EXERCISE BRIEF. Verbatim output of all the material below is required.

INPUT DATA.
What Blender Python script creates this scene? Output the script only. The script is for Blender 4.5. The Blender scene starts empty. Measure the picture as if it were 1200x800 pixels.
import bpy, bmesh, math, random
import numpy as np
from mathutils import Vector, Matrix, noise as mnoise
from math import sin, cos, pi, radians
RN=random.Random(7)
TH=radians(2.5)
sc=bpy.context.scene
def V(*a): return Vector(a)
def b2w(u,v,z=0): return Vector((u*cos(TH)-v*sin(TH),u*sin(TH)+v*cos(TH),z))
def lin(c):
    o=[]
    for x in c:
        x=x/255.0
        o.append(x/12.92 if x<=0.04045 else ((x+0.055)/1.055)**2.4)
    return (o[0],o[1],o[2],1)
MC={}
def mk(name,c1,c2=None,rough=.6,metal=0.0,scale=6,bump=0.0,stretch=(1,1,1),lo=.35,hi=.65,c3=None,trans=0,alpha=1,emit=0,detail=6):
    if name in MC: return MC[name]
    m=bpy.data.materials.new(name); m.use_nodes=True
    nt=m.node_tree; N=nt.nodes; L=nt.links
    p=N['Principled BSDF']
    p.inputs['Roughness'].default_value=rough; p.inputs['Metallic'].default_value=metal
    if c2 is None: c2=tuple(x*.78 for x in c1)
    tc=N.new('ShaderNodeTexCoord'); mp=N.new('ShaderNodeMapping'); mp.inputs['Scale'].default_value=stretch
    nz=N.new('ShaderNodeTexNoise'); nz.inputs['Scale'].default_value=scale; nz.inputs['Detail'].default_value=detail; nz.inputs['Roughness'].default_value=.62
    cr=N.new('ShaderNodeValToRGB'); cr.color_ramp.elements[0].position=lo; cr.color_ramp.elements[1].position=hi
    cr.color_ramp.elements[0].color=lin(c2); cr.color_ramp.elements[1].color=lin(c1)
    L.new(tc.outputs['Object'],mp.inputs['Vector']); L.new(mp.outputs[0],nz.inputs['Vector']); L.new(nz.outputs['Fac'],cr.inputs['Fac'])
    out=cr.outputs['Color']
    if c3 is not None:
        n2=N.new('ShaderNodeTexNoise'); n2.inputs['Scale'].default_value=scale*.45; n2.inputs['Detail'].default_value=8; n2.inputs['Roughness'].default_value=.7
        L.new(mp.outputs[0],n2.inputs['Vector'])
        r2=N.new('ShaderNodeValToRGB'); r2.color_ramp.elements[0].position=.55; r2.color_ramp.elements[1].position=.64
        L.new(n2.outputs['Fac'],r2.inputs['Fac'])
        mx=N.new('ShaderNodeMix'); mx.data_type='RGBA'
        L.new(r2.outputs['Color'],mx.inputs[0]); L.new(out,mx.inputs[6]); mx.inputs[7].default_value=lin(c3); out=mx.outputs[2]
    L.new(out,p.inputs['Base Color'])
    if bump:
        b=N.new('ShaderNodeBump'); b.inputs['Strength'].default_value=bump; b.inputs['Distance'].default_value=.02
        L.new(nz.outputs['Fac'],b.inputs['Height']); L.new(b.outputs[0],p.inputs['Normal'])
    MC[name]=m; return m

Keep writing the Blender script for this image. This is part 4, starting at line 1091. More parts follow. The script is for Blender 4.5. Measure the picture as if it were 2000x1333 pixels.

RESPONSE TO THIS TASK.
What Blender Python script creates this scene? Output the script only. The script is for Blender 4.5. The Blender scene starts empty. Measure the picture as if it were 1200x800 pixels.
import bpy, bmesh, math, random
import numpy as np
from mathutils import Vector, Matrix, noise as mnoise
from math import sin, cos, pi, radians
RN=random.Random(7)
TH=radians(2.5)
sc=bpy.context.scene
def V(*a): return Vector(a)
def b2w(u,v,z=0): return Vector((u*cos(TH)-v*sin(TH),u*sin(TH)+v*cos(TH),z))
def lin(c):
    o=[]
    for x in c:
        x=x/255.0
        o.append(x/12.92 if x<=0.04045 else ((x+0.055)/1.055)**2.4)
    return (o[0],o[1],o[2],1)
MC={}
def mk(name,c1,c2=None,rough=.6,metal=0.0,scale=6,bump=0.0,stretch=(1,1,1),lo=.35,hi=.65,c3=None,trans=0,alpha=1,emit=0,detail=6):
    if name in MC: return MC[name]
    m=bpy.data.materials.new(name); m.use_nodes=True
    nt=m.node_tree; N=nt.nodes; L=nt.links
    p=N['Principled BSDF']
    p.inputs['Roughness'].default_value=rough; p.inputs['Metallic'].default_value=metal
    if c2 is None: c2=tuple(x*.78 for x in c1)
    tc=N.new('ShaderNodeTexCoord'); mp=N.new('ShaderNodeMapping'); mp.inputs['Scale'].default_value=stretch
    nz=N.new('ShaderNodeTexNoise'); nz.inputs['Scale'].default_value=scale; nz.inputs['Detail'].default_value=detail; nz.inputs['Roughness'].default_value=.62
    cr=N.new('ShaderNodeValToRGB'); cr.color_ramp.elements[0].position=lo; cr.color_ramp.elements[1].position=hi
    cr.color_ramp.elements[0].color=lin(c2); cr.color_ramp.elements[1].color=lin(c1)
    L.new(tc.outputs['Object'],mp.inputs['Vector']); L.new(mp.outputs[0],nz.inputs['Vector']); L.new(nz.outputs['Fac'],cr.inputs['Fac'])
    out=cr.outputs['Color']
    if c3 is not None:
        n2=N.new('ShaderNodeTexNoise'); n2.inputs['Scale'].default_value=scale*.45; n2.inputs['Detail'].default_value=8; n2.inputs['Roughness'].default_value=.7
        L.new(mp.outputs[0],n2.inputs['Vector'])
        r2=N.new('ShaderNodeValToRGB'); r2.color_ramp.elements[0].position=.55; r2.color_ramp.elements[1].position=.64
        L.new(n2.outputs['Fac'],r2.inputs['Fac'])
        mx=N.new('ShaderNodeMix'); mx.data_type='RGBA'
        L.new(r2.outputs['Color'],mx.inputs[0]); L.new(out,mx.inputs[6]); mx.inputs[7].default_value=lin(c3); out=mx.outputs[2]
    L.new(out,p.inputs['Base Color'])
    if bump:
        b=N.new('ShaderNodeBump'); b.inputs['Strength'].default_value=bump; b.inputs['Distance'].default_value=.02
        L.new(nz.outputs['Fac'],b.inputs['Height']); L.new(b.outputs[0],p.inputs['Normal'])
    MC[name]=m; return m

Keep writing the Blender script for this image. This is part 4, starting at line 1091. More parts follow. The script is for Blender 4.5. Measure the picture as if it were 2000x1333 pixels.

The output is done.